1日1話・話題の燃料

これを読めば今日の話題は準備OK。
著書『芸術家たちの生涯』
『ほんとうのこと』
『ねむりの町』ほか

2/22・聖域の人、ブニュエル

2013-02-22 | 映画
「ニャンニャンニャン」の2並びから「猫の日」である2月22日は、「遠山に日の当たりたる枯野かな」の句を詠んだ俳人、高浜虚子の誕生日(1874年)だが、映画監督、ルイス・ブニュエルの誕生日でもある。
自分が若いころは、東京の名画座で、よくブニュエルの映画がかかっていた。それで、「ブニュエル2本立て」とかいう新聞広告を見ると、せっせと足を運んではみたものだった。
ずいぶんみてきた気がするのだけれど、作品リストを見てみると、まだブニュエルが撮った半分もみていないし、その代表作のいくつかを見逃しているので、熱心なファンだとはとても言えない。
ブニュエルの作品は、見ると、胸に痛く響くものがあって、なんだか知らない人のような気がしない。シュールレアリズムの作品もそうだし、リアリズムの作品もそうで、なんともいえない、苦い味が、みた後もずっと心のなかに残って、忘れがたい。縁を感じる。
「ブルジョワジーの秘かな愉しみ」「欲望のあいまいな対象」など、とくに身につまされる。
ほかの人なら、一笑に付しておしまいなのかもしれないけれど、自分にとって、向こうがなぜか自分をよく知っていて、「ほら、ここは感じるだろう?」と、こちらの弱みを針で的確に突いてくる、そういう怖い映画作家なのである。
それで、自分は、いくつかもっているブニュエル作品のDVDをときどき見返しては、また胸が痛むのを楽しむのである。ちょうど、サボテンをさわってみて「痛っ」と手をひっこめた後に、またさわってみようとする少年のように。
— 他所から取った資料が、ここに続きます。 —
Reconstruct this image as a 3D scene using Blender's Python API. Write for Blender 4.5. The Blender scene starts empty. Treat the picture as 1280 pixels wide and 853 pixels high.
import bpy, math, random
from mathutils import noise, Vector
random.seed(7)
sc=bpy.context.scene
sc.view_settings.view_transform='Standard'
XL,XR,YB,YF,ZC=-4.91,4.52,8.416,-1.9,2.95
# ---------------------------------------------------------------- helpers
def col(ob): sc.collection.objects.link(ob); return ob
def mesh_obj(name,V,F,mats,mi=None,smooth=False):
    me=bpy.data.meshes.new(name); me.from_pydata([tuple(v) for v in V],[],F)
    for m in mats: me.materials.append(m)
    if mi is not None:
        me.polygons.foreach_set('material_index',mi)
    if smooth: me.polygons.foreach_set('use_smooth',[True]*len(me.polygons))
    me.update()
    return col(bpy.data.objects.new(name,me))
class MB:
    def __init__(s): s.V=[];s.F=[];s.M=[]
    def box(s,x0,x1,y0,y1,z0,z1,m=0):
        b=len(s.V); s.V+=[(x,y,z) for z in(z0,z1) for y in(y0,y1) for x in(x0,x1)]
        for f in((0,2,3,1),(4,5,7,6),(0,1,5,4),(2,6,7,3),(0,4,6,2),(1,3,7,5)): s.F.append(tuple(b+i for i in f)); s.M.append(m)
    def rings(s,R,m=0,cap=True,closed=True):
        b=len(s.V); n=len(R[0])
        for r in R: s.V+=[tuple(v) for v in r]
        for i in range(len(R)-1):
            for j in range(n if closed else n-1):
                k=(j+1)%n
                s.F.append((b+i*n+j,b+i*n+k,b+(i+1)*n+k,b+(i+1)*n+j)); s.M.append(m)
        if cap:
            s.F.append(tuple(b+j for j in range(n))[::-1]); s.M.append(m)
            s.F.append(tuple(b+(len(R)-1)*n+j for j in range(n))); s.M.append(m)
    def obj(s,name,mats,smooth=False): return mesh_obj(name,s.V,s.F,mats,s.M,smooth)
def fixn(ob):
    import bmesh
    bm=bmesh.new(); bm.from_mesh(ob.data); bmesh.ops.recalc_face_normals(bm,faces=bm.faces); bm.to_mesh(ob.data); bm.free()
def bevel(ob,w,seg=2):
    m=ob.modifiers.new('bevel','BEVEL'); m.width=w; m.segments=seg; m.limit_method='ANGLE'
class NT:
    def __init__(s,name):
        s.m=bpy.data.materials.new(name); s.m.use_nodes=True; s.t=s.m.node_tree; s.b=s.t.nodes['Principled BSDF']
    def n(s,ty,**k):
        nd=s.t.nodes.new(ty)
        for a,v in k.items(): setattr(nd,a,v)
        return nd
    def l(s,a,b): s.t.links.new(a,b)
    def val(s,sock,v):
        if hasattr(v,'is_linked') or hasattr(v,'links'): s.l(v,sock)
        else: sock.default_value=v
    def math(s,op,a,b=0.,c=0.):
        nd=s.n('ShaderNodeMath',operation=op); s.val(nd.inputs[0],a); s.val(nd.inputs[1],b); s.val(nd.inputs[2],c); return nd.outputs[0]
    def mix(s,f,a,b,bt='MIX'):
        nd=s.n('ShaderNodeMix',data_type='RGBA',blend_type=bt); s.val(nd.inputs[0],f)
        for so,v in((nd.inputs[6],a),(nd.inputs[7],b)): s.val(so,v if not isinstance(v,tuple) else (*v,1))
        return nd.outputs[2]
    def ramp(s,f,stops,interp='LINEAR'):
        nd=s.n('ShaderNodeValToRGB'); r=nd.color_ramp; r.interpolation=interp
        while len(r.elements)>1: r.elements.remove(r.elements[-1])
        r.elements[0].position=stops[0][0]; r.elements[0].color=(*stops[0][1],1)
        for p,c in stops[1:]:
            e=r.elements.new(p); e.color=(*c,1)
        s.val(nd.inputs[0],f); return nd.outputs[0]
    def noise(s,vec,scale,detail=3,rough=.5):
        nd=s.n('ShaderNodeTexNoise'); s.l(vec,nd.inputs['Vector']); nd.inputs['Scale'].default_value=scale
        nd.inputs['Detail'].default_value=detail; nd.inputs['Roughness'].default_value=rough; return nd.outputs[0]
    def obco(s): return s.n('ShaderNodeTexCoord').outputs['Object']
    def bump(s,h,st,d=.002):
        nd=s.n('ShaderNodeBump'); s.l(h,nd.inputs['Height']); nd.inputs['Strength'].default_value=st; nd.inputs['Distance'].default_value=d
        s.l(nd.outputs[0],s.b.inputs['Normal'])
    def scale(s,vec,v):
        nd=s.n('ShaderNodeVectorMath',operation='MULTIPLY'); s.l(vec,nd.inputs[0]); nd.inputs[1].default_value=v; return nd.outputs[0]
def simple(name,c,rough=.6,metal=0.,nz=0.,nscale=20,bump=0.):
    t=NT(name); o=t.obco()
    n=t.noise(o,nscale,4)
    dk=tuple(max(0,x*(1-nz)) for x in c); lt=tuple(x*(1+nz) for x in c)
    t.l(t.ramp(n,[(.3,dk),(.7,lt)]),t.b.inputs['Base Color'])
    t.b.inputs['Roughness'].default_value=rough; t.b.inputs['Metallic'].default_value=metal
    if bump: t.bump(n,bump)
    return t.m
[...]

ルイス・ブニュエルは、1900年、スペインのアラゴン地方、カラダンで生まれた。17歳で、マドリードに出て、そのころ、詩人のガルシーア・ロルカ、画家のサルバドール・ダリらと友だちになった。
20代半ばのころ、ダリといっしょに話をしているうちに、夢で見た光景の話で盛り上がり、ついに二人で一本の短編映画を撮りあげた。それがシュールレアリズム映画の金字塔「アンダルシアの犬」である。
その後、スペイン、メキシコ、フランスと国を変えながら映画を撮りつづけ、「糧なき土地」「忘れられた人々」「昼顔」「哀しみのトリスターナ」「ブルジョワジーの秘かな愉しみ」「自由の幻想」「欲望のあいまいな対象」などの作品を発表した後、1983年7月に没した。

以上にあげた映画は、自分が実際にみたなかで、とくに印象深かった作品である。
ダリと共同監督した「アンダルシアの犬」は、冒頭の有名な目をカミソリで切るシーンとか、最後の「春」の風景とか、まったく夢にでてきてうなされそうな印象強い傑作である。
「糧なき土地」や「忘れられた人々」の、ドキュメンタリー・タッチの、荒涼とした救いのない感じにも、しびれた。
「昼顔」と「哀しみのトリスターナ」は、大好きなカトリーヌ・ドヌーヴが主演していて、それだけでもいいのだけれど、二作品のドヌーヴが、まったく異なるタイプの女性を演じているのが興味深かった。
「自由の幻想」は、ブニュエルらしさがもっともよく出た作品なのかもしれない。みんなでひとつテーブルを囲んで下着をおろして便器にすわり楽しく話しながら排泄をして、食事をするときはせまい個室に隠れてひとりこそこそと食べるという有名なシーンが入っているのは、この映画である。「ブルジョワジーの秘かな愉しみ」や「欲望のあいまいな対象」もそうだけれど、こういう映画をみると、自分はなんだか身を切られるような気がしてくる。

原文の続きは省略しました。